Usually a project is hosted in only one platform (hosting in two doesn't make much sense and is a maintenance nightmare, unless one of them is just a mirror). For example The LaTeX Project now hosts the LaTeX kernel (2ε and 3) only at GitHub: https://github.com/latex3, though we also accept bug reports to the LaTeX Team and LaTeX-L mailing lists (and since several members of the team are here, bugs that show up as questions in this site are also addressed, although this site should not be used to report bugs).

Another example is TeXLive, which is hosted in a TUG-provided SVN server (svn://tug.org/texlive), but is mirrored to GitHub. However nether accepts bug reports and feature requests. This should be sent by e-mail to the tex-k mailing list.

If you're looking to report a bug in a package, the best place to look for that is the package documentation and/or its CTAN page. Usually package authors include contact information and directions to bug reports in the package documentation, so that's a clear shot. Else, if the author has supplied this information when the package was uploaded to CTAN, the pagkage's page has links to its home page, bug tracker, and repository, or at least the author name so that you can do a little stalking in the internet to find out contact information (if it comes to that ;-).

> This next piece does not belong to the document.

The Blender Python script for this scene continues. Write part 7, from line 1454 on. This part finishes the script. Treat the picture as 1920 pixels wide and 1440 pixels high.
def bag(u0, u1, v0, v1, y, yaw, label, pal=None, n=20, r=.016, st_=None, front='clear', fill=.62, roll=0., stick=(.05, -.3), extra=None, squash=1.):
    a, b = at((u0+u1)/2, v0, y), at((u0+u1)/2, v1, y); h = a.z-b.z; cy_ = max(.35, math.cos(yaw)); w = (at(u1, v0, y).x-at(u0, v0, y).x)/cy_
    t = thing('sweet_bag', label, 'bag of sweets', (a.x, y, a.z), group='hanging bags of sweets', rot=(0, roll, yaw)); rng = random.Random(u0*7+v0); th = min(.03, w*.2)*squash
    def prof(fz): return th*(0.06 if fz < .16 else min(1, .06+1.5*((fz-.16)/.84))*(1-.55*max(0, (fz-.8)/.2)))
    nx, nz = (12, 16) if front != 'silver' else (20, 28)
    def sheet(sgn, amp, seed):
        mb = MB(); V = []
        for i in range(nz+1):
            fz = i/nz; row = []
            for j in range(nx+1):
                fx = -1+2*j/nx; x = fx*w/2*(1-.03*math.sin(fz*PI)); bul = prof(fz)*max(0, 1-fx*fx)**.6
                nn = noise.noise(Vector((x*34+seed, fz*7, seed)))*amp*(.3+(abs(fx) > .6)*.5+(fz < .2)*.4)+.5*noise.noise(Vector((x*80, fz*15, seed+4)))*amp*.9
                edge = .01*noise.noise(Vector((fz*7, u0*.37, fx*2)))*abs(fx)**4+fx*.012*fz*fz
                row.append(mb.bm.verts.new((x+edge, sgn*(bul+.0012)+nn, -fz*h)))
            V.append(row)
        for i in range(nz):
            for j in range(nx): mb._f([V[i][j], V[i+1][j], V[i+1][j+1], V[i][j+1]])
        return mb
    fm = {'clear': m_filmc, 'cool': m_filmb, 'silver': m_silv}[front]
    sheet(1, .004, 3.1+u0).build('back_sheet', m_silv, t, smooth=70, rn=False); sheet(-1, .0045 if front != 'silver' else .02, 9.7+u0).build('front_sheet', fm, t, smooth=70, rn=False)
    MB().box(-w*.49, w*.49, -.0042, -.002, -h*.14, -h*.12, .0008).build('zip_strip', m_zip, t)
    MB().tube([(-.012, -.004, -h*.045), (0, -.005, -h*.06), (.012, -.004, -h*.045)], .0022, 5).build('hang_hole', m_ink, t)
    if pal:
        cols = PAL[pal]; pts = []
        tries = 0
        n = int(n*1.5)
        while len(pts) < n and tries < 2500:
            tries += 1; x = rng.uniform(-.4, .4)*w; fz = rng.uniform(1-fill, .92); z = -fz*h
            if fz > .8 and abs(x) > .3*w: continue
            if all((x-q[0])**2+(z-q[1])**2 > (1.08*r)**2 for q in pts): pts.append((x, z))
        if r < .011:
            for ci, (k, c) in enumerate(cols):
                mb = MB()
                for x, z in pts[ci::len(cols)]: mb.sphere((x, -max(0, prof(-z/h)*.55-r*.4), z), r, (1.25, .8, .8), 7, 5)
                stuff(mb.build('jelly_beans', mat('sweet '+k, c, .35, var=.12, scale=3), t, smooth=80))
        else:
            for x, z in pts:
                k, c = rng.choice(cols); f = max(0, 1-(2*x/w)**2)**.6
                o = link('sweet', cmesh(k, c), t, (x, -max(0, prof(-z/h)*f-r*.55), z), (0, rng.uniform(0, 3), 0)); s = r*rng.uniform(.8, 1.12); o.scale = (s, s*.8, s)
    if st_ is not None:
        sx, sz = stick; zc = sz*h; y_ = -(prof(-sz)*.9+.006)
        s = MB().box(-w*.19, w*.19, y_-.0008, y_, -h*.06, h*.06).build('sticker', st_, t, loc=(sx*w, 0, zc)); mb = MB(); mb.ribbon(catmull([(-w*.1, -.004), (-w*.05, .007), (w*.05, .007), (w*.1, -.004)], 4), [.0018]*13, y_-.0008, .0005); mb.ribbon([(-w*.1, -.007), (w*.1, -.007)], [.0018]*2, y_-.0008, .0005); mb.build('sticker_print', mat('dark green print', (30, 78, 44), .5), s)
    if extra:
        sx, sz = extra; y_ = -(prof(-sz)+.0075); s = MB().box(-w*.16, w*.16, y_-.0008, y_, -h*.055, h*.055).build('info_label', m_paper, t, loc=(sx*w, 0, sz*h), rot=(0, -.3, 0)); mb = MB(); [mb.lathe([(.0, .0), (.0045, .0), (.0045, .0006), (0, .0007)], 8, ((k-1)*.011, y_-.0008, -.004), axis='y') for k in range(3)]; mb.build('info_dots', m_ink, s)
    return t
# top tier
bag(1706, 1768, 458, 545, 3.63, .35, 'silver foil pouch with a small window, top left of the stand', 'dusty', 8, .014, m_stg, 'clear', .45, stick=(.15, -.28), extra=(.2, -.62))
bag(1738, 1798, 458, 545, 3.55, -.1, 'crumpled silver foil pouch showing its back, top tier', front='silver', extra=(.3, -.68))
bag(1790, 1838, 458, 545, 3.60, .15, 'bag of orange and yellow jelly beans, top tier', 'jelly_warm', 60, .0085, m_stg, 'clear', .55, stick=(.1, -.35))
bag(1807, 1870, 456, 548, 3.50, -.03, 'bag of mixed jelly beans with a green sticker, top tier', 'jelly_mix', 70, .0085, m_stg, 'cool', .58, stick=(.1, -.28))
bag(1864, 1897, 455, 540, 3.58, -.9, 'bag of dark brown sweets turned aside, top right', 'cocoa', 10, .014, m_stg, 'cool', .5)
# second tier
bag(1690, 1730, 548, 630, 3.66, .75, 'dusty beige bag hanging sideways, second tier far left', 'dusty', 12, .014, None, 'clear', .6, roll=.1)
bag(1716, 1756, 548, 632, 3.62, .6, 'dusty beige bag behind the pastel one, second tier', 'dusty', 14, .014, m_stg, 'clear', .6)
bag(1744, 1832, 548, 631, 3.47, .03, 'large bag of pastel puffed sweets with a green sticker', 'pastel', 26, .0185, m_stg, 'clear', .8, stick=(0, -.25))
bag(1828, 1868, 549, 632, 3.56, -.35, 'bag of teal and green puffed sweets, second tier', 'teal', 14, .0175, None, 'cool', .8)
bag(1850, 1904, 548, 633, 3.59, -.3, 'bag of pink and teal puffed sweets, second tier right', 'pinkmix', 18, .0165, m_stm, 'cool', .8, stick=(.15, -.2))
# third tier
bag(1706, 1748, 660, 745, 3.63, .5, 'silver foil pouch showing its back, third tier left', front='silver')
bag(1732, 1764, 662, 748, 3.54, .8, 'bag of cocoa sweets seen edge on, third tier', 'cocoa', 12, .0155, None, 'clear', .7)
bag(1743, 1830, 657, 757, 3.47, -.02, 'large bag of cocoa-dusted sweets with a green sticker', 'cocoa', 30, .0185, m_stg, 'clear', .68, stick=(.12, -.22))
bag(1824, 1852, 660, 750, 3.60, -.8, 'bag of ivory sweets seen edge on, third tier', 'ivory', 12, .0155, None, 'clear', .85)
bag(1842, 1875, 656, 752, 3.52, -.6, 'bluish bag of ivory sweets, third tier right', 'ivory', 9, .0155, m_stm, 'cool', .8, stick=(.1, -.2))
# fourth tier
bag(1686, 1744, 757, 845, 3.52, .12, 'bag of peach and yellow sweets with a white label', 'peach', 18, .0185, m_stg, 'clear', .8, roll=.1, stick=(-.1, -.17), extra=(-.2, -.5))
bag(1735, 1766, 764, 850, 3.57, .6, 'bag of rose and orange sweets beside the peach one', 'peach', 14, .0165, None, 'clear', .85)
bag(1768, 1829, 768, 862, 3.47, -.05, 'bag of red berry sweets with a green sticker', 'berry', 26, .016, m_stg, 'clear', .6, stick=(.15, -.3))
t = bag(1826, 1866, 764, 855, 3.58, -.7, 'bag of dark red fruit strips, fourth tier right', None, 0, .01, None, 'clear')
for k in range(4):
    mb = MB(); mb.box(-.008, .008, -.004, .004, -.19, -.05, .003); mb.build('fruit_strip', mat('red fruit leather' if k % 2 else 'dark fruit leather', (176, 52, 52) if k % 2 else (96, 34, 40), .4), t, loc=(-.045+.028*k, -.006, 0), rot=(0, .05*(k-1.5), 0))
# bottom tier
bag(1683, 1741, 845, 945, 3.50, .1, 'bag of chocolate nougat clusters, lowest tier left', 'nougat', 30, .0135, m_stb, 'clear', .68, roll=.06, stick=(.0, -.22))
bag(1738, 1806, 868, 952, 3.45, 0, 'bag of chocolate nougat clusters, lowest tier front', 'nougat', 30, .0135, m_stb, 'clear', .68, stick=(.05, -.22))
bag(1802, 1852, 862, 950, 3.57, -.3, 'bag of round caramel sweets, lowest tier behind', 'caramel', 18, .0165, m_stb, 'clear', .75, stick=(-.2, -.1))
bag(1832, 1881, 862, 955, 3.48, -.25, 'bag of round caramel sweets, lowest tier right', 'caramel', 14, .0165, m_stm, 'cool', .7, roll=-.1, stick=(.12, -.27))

Also, one place to find out who the maintainer is and where the package is hosted is this list.

There is also, of course, the case when the package is unmaintained. In this case you are out of luck. A good example is tabu, which is “for donation” to someone who wants to pick up its maintenance.

TeXStudio, specifically, has moved from Source Forge to GitHub in early 2018. The project home page (https://texstudio.org) has this News entry:

2018-02-03 Active development has been moved to github.com. We are happy to accept pull-requests and any other help.

Their site also says that old versions of the program can be still found in Source Forge, but now all issues and pull requests should go to GitHub.